Parallelization of VASP.4.x

Once F90 has been introduce it was much easier to do the parallelization of VASP. One structure at the heart of VASP is for instance the grid structure (which is required to describe 3-dimensional grids). Here is a slightly simplified version of the structure found in the mgrid.inc file:

  TYPE grid_3d
!only  GRID
   INTEGER NGX,NGY,NGZ          ! number of grid points in x,y,z   
   INTEGER NPLWV                ! total number of grid points
   INTEGER MPLWV                ! allocation in complex words
   TYPE(layout)    :: RC        ! reciprocal space layout
   TYPE(layout)    :: IN        ! intermediate layout
   TYPE(layout)    :: RL        ! real space layout
! mapping for parallel version
   TYPE(grid_map)  :: RC_IN     ! recip -> intermeadiate comm.
   TYPE(grid_map)  :: IN_RL     ! intermeadiate -> real space comm.
   TYPE(communic), POINTER :: COMM ! opaque communicator

NGX, NGY, NGZ describes the number of grid points in x, y and z direction, and NPLWV the total number of points (i.e. NGX*NGY*NGZ). Most quantities (like charge densities) are defined on these 3-dimensional grids. In the sequential version NGX, NGY and NGZ were sufficient to perform a three dimensional FFT of quantities defined on these grids. In the parallel version the distribution of data among the processors must also be known. This is achieved with the structures RL and RC, which describe how data are distributed among processors in real and reciprocal space. In VASP data are distributed column wise on the nodes, in reciprocal space the fast index is the first (or x) index and and columns can be indexed by a pair (y,z). In real space the fast index is the z index, columns are indexed by the pair (z,y). In addition the FFT-routine (which performs lots of communication) stores all required setup data in two mapping-structures called RC_IN and IN_RL.

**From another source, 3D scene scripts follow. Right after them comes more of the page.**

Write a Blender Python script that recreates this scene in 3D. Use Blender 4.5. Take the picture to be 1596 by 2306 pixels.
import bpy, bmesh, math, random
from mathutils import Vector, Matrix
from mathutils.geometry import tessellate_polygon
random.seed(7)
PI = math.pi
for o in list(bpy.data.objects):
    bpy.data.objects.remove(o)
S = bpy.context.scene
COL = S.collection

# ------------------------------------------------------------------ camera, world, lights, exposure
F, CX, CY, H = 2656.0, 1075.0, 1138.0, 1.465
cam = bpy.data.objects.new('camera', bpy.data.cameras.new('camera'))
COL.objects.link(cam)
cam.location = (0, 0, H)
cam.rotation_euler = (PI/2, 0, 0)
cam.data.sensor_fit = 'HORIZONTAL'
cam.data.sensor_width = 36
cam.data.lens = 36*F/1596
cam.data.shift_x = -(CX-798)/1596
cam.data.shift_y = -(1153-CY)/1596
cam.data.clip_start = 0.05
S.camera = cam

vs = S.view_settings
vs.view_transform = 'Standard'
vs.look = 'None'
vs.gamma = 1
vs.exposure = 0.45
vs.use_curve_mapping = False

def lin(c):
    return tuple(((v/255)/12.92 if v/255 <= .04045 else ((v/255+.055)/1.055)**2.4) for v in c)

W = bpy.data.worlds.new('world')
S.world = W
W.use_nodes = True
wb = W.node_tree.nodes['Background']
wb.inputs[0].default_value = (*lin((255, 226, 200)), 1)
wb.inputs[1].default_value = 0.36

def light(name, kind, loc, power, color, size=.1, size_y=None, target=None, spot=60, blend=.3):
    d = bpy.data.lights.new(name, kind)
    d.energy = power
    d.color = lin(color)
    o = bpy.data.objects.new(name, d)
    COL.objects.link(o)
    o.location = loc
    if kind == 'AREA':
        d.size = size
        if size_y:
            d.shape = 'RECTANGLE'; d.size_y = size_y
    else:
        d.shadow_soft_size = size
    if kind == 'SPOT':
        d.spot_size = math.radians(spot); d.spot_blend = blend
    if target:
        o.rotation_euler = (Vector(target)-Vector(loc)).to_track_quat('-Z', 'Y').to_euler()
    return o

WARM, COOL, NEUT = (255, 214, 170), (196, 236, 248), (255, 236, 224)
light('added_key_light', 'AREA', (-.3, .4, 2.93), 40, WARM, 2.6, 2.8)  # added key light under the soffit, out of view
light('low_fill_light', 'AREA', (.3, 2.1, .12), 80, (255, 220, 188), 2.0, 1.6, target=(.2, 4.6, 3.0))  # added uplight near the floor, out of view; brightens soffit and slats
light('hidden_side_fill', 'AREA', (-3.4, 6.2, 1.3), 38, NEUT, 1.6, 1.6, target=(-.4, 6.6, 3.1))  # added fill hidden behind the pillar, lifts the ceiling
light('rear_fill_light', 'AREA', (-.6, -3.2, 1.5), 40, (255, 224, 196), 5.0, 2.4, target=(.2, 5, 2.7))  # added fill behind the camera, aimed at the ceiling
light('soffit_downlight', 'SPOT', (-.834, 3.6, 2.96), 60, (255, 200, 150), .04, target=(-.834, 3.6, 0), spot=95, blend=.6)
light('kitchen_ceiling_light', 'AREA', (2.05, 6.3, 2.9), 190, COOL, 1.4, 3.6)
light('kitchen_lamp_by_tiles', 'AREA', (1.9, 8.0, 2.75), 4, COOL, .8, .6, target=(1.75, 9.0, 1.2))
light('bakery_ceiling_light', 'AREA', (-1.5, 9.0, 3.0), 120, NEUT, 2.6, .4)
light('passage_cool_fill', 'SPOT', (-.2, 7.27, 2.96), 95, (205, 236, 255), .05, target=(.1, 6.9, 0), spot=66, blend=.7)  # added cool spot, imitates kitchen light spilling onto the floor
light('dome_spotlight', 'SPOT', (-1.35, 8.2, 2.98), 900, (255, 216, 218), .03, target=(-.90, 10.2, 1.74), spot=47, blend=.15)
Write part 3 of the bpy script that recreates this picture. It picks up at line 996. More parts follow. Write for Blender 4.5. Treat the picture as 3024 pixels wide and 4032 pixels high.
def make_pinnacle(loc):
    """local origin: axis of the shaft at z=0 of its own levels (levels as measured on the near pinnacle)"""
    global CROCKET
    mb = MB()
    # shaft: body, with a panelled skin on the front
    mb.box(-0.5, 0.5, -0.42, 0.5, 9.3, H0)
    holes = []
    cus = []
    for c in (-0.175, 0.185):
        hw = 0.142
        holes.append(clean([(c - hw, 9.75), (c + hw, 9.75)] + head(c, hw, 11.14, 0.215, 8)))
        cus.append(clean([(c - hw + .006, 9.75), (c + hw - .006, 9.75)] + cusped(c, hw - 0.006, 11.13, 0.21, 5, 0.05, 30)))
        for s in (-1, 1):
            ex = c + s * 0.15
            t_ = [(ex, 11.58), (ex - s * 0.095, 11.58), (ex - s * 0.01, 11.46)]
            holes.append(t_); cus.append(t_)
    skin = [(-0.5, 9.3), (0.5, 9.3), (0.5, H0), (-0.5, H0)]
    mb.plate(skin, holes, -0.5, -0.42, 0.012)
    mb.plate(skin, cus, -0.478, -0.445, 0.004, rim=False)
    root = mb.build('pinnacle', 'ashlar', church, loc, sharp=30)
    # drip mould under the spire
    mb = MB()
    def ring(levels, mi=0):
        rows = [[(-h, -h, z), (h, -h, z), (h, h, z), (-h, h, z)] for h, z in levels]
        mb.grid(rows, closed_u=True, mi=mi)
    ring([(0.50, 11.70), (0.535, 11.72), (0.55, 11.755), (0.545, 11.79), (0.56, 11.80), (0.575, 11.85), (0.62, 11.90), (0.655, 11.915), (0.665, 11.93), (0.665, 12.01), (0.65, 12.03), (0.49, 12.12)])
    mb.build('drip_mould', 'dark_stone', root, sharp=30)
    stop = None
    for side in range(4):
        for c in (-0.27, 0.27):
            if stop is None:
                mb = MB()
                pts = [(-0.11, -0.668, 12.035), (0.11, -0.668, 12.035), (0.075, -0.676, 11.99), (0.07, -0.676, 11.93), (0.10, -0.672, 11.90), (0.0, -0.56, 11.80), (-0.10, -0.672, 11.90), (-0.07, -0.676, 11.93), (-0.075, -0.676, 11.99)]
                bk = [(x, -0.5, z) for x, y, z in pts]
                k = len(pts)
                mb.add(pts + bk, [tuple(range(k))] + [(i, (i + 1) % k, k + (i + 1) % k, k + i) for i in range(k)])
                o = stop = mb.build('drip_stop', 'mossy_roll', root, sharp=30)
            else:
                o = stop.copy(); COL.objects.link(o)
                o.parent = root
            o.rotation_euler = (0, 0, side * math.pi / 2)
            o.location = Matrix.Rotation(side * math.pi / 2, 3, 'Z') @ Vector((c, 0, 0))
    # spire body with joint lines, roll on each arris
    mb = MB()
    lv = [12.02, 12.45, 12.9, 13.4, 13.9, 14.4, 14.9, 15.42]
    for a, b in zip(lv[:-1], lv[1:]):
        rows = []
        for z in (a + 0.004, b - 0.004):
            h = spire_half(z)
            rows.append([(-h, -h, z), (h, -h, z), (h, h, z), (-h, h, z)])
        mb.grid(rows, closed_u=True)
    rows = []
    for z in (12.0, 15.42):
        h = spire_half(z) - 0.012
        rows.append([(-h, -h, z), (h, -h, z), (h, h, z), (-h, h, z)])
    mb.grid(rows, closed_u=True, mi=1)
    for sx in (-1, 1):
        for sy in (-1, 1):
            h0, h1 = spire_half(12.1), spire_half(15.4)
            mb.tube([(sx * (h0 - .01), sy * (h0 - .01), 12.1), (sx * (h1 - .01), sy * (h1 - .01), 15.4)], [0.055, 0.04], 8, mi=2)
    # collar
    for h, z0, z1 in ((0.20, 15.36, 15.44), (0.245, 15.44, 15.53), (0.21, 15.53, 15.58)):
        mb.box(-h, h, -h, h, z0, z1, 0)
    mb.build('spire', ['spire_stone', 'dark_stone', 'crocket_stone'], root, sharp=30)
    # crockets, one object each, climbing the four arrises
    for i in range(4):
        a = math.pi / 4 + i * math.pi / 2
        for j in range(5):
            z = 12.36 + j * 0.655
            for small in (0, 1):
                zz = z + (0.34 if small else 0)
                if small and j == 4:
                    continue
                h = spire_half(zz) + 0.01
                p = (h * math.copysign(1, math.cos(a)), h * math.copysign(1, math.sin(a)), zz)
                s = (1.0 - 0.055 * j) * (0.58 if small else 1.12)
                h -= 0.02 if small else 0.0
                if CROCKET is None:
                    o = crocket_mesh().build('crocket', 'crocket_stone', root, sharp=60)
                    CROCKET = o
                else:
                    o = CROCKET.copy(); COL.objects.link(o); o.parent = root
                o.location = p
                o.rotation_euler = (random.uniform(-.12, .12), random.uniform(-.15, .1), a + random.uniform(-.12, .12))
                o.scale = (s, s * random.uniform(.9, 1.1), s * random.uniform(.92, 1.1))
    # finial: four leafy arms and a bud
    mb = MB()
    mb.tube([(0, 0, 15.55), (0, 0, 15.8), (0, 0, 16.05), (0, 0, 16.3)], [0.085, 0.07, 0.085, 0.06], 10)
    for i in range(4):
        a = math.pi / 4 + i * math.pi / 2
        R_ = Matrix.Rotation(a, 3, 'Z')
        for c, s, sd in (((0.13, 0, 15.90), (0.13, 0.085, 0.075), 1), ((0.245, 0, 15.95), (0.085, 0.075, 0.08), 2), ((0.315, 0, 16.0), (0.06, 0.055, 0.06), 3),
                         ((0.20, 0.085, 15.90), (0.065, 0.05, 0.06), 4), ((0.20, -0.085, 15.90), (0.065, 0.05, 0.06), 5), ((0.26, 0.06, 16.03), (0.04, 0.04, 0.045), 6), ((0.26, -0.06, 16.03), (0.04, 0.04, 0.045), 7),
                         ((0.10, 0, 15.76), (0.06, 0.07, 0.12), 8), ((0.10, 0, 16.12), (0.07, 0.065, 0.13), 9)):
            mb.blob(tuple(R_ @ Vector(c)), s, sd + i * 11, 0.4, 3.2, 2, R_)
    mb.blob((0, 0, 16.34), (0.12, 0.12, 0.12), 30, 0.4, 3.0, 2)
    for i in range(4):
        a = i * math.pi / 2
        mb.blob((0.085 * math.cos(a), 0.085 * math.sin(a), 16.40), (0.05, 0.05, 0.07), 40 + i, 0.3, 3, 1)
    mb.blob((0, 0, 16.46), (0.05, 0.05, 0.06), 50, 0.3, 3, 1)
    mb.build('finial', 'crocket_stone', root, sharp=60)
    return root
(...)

The big advantage of using structures instead of common blocks is that it is trivial to have more than one grid. For instance, VASP uses a coarse grid for the representation of the ultra soft wavefunctions and a second much finer grid for the representation of the augmentation charges. Therefore two grids are defined in VASP one is called GRID (used for the wavefunctions) and other one is called GRIDC (used for the augmentation charges). Actually a third grid exists which has in real space a similar distribution as GRID and in reciprocal space a similar distribution as GRIDC. This third grid (GRID_SOFT) is used to put the soft pseudo charge density onto the finer grid GRIDC.

VASP currently offers parallelization over bands and parallelization over plane wave coefficients. To get a high efficiency it is strongly recommended to use both at the same time. The only algorithm which works with the over band distribution is the RMM-DIIS matrix diagonalizer (IALGO=48). Conjugate gradient band-by-band method (IALGO=8) is only supported for parallelization over plane wave coefficients.

Parallelization over bands and plane wave coefficients at the same time reduces the communication overhead significantly. To reach this aim a 2 dimensional cartesian communication topology is used in VASP:

    node-id's
    0      1     2      3    bands 1,5,9,...
    4      5     6      7    bands 2,6,10,...
    8      9    10     11    etc.
   12     13    14     15

Bands are distributed among a group of nodes in a round robin fashion, separate communication universe are set up for the communication within one band (in-band communication COMM_INB), and for inter-band communication (COMM_INTER). Communication within one in-band communication group (for instance 0-1-2-3) does not interfere with communication done within another group (i.e. 4-5-6-7). This can be achieved easily with MPI, but we have also implemented the required communication routines with T3D shmem communication.

Overall we have found a very good load balancing and an extremely good scaling in the band-by-band RMM-DIIS algorithm. For the re-orthogonalization and subspace rotation -- which is required from time to time -- the wavefunctions are redistributed from over bands to a over plane wave coefficient distribution. The communication in this part is by the way very small in comparison with the communication required in the FFT's. Nevertheless subspace rotation on massively parallel computer is currently still problematic, mainly because the diagonalization of the NBANDS$\times$NBANDS subspace-matrix is extremely slow.

There are some points which should be noted: Parallelization over plane waves means that the non local projection operators must be stored on each in-band-processor group (i.e. nodes 0-1-2-3 must store all real space projection operators). This means relatively high costs in terms of memory, and therefore parallelization over bands should not be done too excessively. Having for instance 64 nodes, we found that it is best to generate a 8 by 8 cartesian communicator. Mind also that the hard augmentation charges are always distributed over ALL nodes, even if parallelization over bands is selected. This was possible using the previously mentioned third grid GRID_SOFT, i.e. this third helper grid allows one to decouple the presentation of the augmentation and ultra soft part.